Morocco’s geopolitical and economic advantages

Morocco’s geography plays a crucial role in this dynamic. With ports on the Mediterranean and the Atlantic, the country offers an ideal gateway for exports to Europe. In addition, free trade agreements allow vehicles to be imported without paying customs duties, which represents a significant competitive advantage compared to other regions.

The role of component suppliers

In parallel, automotive component companies such as Gestamp, Antolin and Teknia have also invested in Morocco, strengthening the local industrial ecosystem. These companies supply essential parts for vehicles, thus contributing to the value chain and the competitiveness of the Moroccan automotive industry.

The ambition to produce batteries for electric vehicles

Beyond vehicle assembly, Morocco aspires to become a center for the production of batteries for electric cars. Discussions with Chinese companies such as Gotion High-Tech, BTR New Material, and CNGR Advanced Material are well advanced. For example, Gotion High-Tech announced an investment of 1.2 billion euros to build a battery factory in Morocco, with a production capacity of 20 GWh, expandable to 100 GWh.
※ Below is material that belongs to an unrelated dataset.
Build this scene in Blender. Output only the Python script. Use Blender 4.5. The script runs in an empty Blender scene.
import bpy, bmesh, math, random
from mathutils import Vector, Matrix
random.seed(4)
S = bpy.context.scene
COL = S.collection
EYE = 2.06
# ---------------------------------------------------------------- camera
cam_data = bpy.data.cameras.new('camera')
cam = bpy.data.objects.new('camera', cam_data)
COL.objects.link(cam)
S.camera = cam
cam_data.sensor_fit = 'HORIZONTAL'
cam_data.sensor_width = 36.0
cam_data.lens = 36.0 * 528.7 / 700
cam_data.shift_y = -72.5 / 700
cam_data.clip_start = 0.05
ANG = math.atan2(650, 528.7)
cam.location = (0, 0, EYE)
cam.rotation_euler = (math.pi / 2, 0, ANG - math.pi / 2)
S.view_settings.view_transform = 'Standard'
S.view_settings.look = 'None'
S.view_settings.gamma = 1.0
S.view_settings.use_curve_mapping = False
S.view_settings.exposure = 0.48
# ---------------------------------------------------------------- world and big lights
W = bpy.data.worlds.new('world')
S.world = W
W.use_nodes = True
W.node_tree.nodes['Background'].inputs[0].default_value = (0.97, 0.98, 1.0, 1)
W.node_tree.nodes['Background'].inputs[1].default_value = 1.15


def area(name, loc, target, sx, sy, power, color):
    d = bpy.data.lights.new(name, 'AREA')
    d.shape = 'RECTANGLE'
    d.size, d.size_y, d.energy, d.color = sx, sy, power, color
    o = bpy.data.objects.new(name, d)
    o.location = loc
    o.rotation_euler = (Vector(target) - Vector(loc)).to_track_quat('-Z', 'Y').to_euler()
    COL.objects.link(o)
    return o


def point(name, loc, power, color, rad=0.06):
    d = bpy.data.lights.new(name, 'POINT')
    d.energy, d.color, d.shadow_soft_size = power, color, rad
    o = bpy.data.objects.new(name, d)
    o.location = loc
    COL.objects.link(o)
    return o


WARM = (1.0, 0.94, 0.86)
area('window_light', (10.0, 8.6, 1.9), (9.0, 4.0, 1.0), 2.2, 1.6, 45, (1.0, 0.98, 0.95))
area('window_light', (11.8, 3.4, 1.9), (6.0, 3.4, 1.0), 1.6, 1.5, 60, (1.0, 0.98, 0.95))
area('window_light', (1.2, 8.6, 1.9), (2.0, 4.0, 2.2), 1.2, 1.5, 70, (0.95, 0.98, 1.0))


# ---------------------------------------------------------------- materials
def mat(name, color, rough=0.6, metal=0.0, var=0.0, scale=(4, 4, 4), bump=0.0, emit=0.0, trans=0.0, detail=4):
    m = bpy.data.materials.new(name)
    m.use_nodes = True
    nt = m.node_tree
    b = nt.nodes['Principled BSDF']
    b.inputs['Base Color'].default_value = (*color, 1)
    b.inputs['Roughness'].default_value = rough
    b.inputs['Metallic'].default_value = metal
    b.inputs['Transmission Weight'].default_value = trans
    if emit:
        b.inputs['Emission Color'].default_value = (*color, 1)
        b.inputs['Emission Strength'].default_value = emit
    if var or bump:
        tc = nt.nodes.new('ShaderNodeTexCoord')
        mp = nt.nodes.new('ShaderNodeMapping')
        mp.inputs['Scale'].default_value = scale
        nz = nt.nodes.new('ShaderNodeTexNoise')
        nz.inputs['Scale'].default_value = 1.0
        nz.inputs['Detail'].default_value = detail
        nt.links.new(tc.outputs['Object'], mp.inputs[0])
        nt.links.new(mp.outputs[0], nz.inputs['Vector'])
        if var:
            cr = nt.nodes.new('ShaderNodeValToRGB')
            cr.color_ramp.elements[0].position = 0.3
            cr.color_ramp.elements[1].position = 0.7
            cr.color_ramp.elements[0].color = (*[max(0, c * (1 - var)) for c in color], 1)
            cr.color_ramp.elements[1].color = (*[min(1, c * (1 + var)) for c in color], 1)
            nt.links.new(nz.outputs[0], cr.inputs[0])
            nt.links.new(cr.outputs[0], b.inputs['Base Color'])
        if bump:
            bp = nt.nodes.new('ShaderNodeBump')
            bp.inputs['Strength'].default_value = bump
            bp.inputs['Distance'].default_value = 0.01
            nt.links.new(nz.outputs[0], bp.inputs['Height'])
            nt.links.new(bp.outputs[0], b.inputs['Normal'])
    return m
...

Exploitation of local resources

Morocco also has significant mineral resources needed for battery production, including cobalt and phosphates. The country is the world’s tenth largest producer of cobalt, a key component of lithium-ion batteries. By exploiting these resources, Morocco can reduce its dependence on raw material imports and strengthen its position in the electric vehicle value chain.

A vision for the future

The alliance between Morocco and China in the electric car sector is part of a broader vision of energy transition and industrial development. By attracting foreign investment and developing local production capacities, Morocco aims to become a key player in electromobility. This strategy could not only strengthen the Moroccan economy, but also contribute to the decarbonization of the transport sector globally.

Challenges and opportunities

However, this ambition does not come without challenges. The development of the infrastructure necessary to support large-scale battery production, as well as the training of a qualified workforce, are major challenges. Additionally, the global battery market is highly competitive, with already well-established industrial giants. Morocco’s success will depend on its ability to offer attractive conditions to investors and maintain high production quality.

In conclusion, the strategic partnership between Morocco and China in the electric car sector represents a major opportunity for both countries. By increasing its vehicle exports and entering into battery production, Morocco is positioning itself as a key player in the transition to more sustainable mobility. This dynamic could transform the Moroccan industrial landscape and strengthen its role in the global electromobility economy.